Bill to make flying U.S. flag always legal loses steam

By The Associated Press

NASHVILLE, Tenn. — People in Tennessee don't have the right to hang an American flag in their yard or from their balcony if doing so runs afoul of neighborhood rules, the attorney general said yesterday.

Attorney General Paul Summers’ opinion came in response to a bill that would have made flying the American flag always legal, even in neighborhoods or buildings with restrictive covenants.

Summers said the bill was likely unconstitutional on three fronts.

First, he said, it tampers with existing contracts between homeowners and neighborhood associations. Second, it probably violates the right to free speech by picking the American flag over other flags or messages people might want to display. Also, Summers said, it may be construed as a move by the state to interfere with private-property rights without compensation.

Sen. Mae Beavers, the Mt. Juliet Republican who is carrying the bill, said she was perplexed by Summers' decision.

"When you can't even put a flagpole up in your front yard, I think that's pretty bad," she said.

It's not the first time Beavers has pushed for the law.

In 2001, a Franklin man was told by a homeowners association to tear down his flagpole.

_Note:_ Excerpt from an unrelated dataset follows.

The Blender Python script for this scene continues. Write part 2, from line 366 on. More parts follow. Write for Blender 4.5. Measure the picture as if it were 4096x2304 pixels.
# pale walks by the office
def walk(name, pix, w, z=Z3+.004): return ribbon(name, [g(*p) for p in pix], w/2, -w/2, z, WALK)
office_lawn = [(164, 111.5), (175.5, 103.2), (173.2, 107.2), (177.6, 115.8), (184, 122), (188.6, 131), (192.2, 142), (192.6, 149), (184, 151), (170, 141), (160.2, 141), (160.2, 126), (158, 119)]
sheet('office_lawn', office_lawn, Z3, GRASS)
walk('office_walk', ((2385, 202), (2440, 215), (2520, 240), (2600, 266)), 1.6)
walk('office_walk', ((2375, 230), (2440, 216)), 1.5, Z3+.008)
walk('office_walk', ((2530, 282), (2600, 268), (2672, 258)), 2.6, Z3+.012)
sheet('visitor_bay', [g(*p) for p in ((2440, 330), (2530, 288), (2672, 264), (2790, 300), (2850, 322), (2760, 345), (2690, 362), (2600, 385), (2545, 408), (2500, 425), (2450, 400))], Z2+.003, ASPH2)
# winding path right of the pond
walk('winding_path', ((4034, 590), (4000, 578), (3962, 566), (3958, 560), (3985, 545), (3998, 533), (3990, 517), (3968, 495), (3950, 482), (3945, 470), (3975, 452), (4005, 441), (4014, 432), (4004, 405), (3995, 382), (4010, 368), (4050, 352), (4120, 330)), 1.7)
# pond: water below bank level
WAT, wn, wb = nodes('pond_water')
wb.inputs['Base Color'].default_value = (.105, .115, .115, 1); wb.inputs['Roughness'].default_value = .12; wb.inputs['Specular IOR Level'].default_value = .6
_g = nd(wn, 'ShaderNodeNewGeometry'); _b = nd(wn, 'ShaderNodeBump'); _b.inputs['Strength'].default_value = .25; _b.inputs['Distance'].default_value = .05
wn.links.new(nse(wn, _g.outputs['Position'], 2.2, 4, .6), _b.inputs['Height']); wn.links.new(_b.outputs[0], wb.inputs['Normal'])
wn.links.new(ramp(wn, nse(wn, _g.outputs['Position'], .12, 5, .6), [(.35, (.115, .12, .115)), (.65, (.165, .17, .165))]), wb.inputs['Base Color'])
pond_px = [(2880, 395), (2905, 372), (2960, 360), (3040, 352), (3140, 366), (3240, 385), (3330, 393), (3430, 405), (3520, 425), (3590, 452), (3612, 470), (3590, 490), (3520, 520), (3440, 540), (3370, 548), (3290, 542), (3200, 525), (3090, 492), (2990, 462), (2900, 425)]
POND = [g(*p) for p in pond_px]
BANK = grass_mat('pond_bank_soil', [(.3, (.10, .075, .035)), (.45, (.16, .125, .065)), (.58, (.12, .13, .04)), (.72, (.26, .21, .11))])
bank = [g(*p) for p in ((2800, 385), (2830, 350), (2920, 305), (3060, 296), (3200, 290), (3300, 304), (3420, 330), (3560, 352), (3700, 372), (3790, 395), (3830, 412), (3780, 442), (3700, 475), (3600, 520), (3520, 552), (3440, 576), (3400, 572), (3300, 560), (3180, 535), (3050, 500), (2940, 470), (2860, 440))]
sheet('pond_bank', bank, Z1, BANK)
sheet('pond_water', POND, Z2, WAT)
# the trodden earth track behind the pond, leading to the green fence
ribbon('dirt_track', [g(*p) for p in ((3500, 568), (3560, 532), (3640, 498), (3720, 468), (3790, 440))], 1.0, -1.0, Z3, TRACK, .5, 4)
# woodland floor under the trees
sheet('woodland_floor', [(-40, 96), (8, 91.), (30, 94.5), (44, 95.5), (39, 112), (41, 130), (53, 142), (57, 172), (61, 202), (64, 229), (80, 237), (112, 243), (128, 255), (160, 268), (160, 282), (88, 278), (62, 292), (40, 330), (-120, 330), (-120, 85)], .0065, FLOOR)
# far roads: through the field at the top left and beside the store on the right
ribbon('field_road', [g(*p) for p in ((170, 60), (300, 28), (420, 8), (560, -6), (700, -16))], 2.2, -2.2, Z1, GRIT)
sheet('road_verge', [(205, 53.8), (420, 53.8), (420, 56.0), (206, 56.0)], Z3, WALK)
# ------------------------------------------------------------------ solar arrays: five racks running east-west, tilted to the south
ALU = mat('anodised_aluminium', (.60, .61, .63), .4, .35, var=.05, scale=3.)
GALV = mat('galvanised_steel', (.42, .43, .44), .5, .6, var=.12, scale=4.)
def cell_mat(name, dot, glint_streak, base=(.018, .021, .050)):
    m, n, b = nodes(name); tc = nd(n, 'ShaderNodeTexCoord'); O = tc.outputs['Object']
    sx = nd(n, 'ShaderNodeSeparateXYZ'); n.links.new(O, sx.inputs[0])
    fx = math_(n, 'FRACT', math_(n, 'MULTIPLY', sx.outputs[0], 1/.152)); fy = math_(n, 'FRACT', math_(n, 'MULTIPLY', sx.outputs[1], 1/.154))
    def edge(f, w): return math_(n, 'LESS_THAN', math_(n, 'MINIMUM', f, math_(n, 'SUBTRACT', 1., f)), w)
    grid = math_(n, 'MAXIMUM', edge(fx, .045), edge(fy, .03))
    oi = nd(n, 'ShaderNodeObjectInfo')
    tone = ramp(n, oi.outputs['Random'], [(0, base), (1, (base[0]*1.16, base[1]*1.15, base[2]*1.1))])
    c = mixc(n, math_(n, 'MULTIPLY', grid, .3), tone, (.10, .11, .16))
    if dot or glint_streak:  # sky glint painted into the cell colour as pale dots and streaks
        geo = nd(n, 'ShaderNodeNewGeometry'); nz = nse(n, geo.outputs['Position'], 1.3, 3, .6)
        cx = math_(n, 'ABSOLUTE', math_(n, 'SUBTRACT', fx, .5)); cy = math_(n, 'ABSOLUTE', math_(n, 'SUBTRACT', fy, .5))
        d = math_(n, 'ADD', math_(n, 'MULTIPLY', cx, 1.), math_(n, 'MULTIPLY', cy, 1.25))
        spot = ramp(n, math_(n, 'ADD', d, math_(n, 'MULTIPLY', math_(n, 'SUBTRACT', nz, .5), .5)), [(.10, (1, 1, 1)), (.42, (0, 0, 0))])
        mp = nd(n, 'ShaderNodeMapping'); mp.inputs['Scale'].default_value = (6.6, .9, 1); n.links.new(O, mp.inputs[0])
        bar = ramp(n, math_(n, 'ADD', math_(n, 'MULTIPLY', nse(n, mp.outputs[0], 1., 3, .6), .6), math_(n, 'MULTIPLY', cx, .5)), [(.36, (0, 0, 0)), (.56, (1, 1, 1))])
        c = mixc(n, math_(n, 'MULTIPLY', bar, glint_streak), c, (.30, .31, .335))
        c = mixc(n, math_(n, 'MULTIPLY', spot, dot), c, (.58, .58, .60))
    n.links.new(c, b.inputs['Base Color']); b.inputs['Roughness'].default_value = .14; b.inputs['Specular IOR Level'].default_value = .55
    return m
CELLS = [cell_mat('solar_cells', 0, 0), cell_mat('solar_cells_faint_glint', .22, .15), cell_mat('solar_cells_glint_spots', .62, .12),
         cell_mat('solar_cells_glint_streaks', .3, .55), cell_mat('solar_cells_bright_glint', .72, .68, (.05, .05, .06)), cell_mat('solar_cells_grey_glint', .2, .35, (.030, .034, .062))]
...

Neighbors said it created an unsightly view and ran contrary to the community's lengthy list of covenants.

Ever since, Beavers has been trying to exempt the American flag from such covenants.

Even though she has added language that would allow neighborhoods to restrict the height of flagpoles or say the flags couldn't be so large they fly over a neighbor's yard, cautious lawmakers have moved slowly on the issue.

Critics are still leery of interfering with neighborhood rules or passing a law that could inadvertently allow someone to hang a 100-foot flag from a condominium balcony.

"I think they are giving a lot more emphasis to covenants in homeowners associations then they should," Beavers said. "And we're talking about flying the U.S. flag, we're not talking about putting up buildings that are against the covenants."

With the attorney general's opinion in hand, the issue will likely be put to rest at least until next year.

"This is pretty clear-cut that it is unconstitutional," said Rep. Joe Fowlkes, a Cornersville Democrat who asked for the opinion.